POEA Cancels License of Agency Recruiting OFWs in Canada, Ban its Overseas Partner
Feb 1, 2013
An agency that recruits Filipino workers to Canada, Nanhaya International Recruitment, Inc. loses its license for allegedly violating laws on Philippine overseas employment. The Philippine Overseas Employment Administration (POEA) also bans Go West International, its partner placement agency in Canada from recruiting workers from the Philippines.
According to an advisory posted in the official website of POEA, Administrator Hans Leo J. Cacdac said that the complaint against Nanhaya was initiated by their agency on September 2012 because of the following violations: illegal collection of placement fee, misrepresentation, and other recruitment violations.

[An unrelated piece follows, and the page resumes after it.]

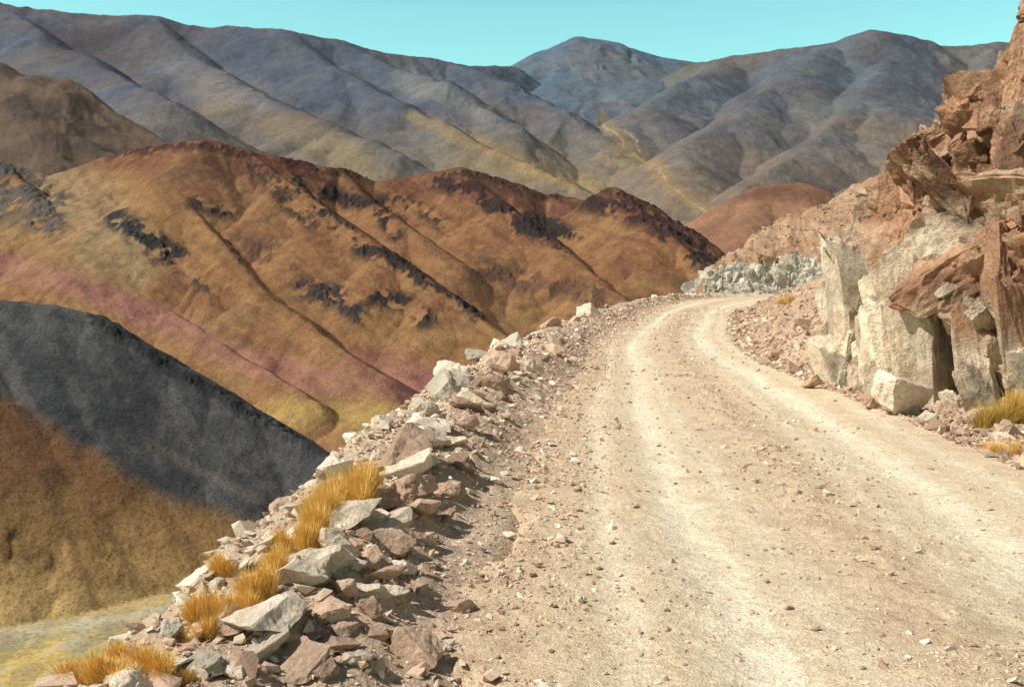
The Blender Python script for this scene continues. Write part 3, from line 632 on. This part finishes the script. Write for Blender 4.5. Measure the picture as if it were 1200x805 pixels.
# ---------- grass
GM,nt_,b_=newmat('dry_grass'); at_=N(nt_,'ShaderNodeAttribute',attribute_name='col'); nt_.links.new(at_.outputs['Color'],b_.inputs['Base Color']); b_.inputs['Roughness'].default_value=.7
gcount=0
def tuft(px,py,wpx,hpx,cols,label,n=2200,name='grass_tuft',cat='grass',lean=(-.12,0)):
    global gcount
    hp=hit(px,py)
    if hp is None or (hp[1]>40 and py>430) or hp[2]<-.6:
        x,y,_=U(px,py,1.75*FPX/(py-330))
        cxx,cyy,nxx,nyy=centre(S0+y); u=(x-cxx)*nxx+(y-cyy)*nyy-hw(S0+y); bw=np.interp(y,BWX,BWY)
        if u>bw+.3: x+=float(u-bw-.3)
        z=float(ground_z(x,y)[0])
    else: x,y,z=[float(q) for q in hp]
    w=wpx*y/FPX; h=hpx*y/FPX
    ncl=8; ca=rng.uniform(0,6.28,ncl); cr_=np.sqrt(rng.random(ncl))*.45; ccx=cr_*np.cos(ca)*w; ccy=cr_*np.sin(ca)*w*.7; chh=rng.uniform(.6,1.1,ncl)
    ci=rng.integers(0,ncl,n)
    ang=rng.uniform(0,2*np.pi,n); rad=np.sqrt(rng.random(n))*.5; bx=ccx[ci]+rad*np.cos(ang)*w*.26; by=ccy[ci]+rad*np.sin(ang)*w*.26
    hh_=h*rng.uniform(.4,1.15,n)*(1-.45*rad)*chh[ci]
    ox=np.cos(ang)*rad*w*.4+rng.normal(0,.14,n)*h+lean[0]*h; oy=np.sin(ang)*rad*w*.4+rng.normal(0,.14,n)*h+lean[1]*h
    dirx=rng.normal(0,1,n); diry=rng.normal(0,1,n); l=np.hypot(dirx,diry); bw_=rng.uniform(.0009,.0017,n)*(1+y*.05); dirx=dirx/l*bw_; diry=diry/l*bw_
    Vs=[]
    for t,ww in ((0,1),(.4,.9),(.75,.6),(1,.08)):
        cx_=bx+ox*t**1.8; cy_=by+oy*t**1.8; cz_=hh_*(t-.15*t*t)*1.1-.03
        Vs.append(np.stack([cx_-dirx*ww,cy_-diry*ww,cz_],-1)); Vs.append(np.stack([cx_+dirx*ww,cy_+diry*ww,cz_],-1))
    Vv=np.stack(Vs,1).reshape(-1,3)
    Qs=np.array([[0,1,3,2],[2,3,5,4],[4,5,7,6]]); q=(Qs[None]+np.arange(n)[:,None,None]*8).reshape(-1,4)
    a=lin(cols[0],1.0); b=lin(cols[1],1.0); mixv=rng.random((n,1,1)); tt=np.array([0,0,.4,.4,.75,.75,1,1])[None,:,None]
    C=(a*mixv+b*(1-mixv))*(.75+.25*tt); C=np.broadcast_to(C,(n,8,3)).reshape(-1,3)
    o=mesh_np(name if gcount==0 else '%s.%03d'%(name,gcount),Vv,q,C,GM,False); gcount+=1
    o.location=(x,y,z); tag(o,label,cat,None,'dry grass tufts on the stony verge')
og=((242,184,88),(254,220,134))
for a in [(430,580,38,54),(420,592,42,60),(404,602,46,62),(386,614,46,62),(368,630,46,58),(350,648,42,52),(334,668,36,42),(304,706,46,56),(285,720,32,46),(248,736,44,60),(238,750,32,40),(262,672,26,32),(168,793,70,56),(130,800,50,48),(98,800,44,42),(72,806,44,38),(215,800,30,30),(140,770,30,30)]:
    tuft(*a,og,'dry golden yellow grass tuft growing among berm rocks')
tuft(1168,500,52,42,((190,160,78),(216,184,98)),'yellow green bushy tuft at the cliff foot',1800,lean=(0,0))
tuft(1194,496,42,54,((200,156,74),(226,180,88)),'yellow orange bushy tuft at the cliff foot',1500,lean=(0,0))
tuft(1180,534,50,30,((230,174,86),(242,200,118)),'low golden grass tuft beside the road',900,lean=(0,0))
tuft(922,356,24,16,((216,170,80),(232,190,100)),'golden shrub tuft on the road bend',600,lean=(0,0))
# ---------- light
sv=Vector((-.80,-.22,.92)).normalized()
sun=bpy.data.lights.new('sun','SUN'); sun.energy=5.0; sun.angle=math.radians(.5); sun.color=(1,.97,.91)
so=bpy.data.objects.new('sun',sun); COL.objects.link(so); so.rotation_euler=sv.to_track_quat('Z','Y').to_euler(); so.location=(-20,0,30)
w=bpy.data.worlds.new('World'); S.world=w; w.use_nodes=True; nt=w.node_tree; bg=nt.nodes['Background']
sky=N(nt,'ShaderNodeTexSky'); sky.sky_type='NISHITA'; sky.sun_disc=False
sky.sun_elevation=math.asin(sv.z); sky.sun_rotation=math.atan2(sv.x,sv.y)%(2*math.pi); sky.altitude=500
tc=N(nt,'ShaderNodeTexCoord'); sx=N(nt,'ShaderNodeSeparateXYZ'); nt.links.new(tc.outputs['Generated'],sx.inputs[0])
ff=mrange(nt,sx.outputs['Z'],.26,.32,0,1); f0=mrange(nt,sx.outputs['Z'],.04,.12,0,1)
m0=N(nt,'ShaderNodeMix',data_type='RGBA'); nt.links.new(f0,m0.inputs[0]); m0.inputs[6].default_value=(1.2,1.2,1.0,1); m0.inputs[7].default_value=(2.4,3.75,2.6,1)
mx=N(nt,'ShaderNodeMix',data_type='RGBA'); nt.links.new(ff,mx.inputs[0])
nt.links.new(m0.outputs[2],mx.inputs[6]); mx.inputs[7].default_value=(1.25,1.0,.8,1)
vm=N(nt,'ShaderNodeVectorMath',operation='MULTIPLY'); nt.links.new(mx.outputs[2],vm.inputs[1]); nt.links.new(sky.outputs[0],vm.inputs[0]); nt.links.new(vm.outputs[0],bg.inputs['Color'])
bg.inputs['Strength'].default_value=.07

Meanwhile, Go West faces charges of violations on placement fee policy, rules and regulations on overseas employment and other laws based on a memo by the Philippine Overseas Labor Office (POLO) in Canada.
The Labor Attache of POLO in Toronto, Frank Luna reported that they have rescued six (6) OFWs in Canada who ran away from their employers and seek shelter at a nearby church. The 6 workers were recruited by Nanhaya for a supposed job at EPP Farms in Niagara Falls.
However, in the complaint submitted by the workers, they claimed that upon arriving in Canada, representatives of Go West brought them to JEM Farms instead. They were forced to be laborers for the construction of a large greenhouse when they were hired to work as fruit pickers and field workers.
Aside from that, they were made to work beyond regular working hours but are not compensated for overtime pay. Their accommodation is a small room packed with three double beds which they even need to pay 80 cents per hours worked.
The workers also said that all of them paid Php125,000 to Nanhaya agency and another Php65,000 for Go West.
The POEA chief in its order of cancellation of license for Nanhaya said that this agency disobeyed the prohibition on collection of placement fees. Nanhaya is also guilty of misrepresentation because they registered a foreign employer, EPP Farms but then deployed their workers to a different company, JEM Farms.
The Pilot Project of the Government of Canada requires the employer to shoulder all recruitment costs in hiring foreign workers as compliance to the POEA’s Memorandum Circular No. 3, Series of 2007.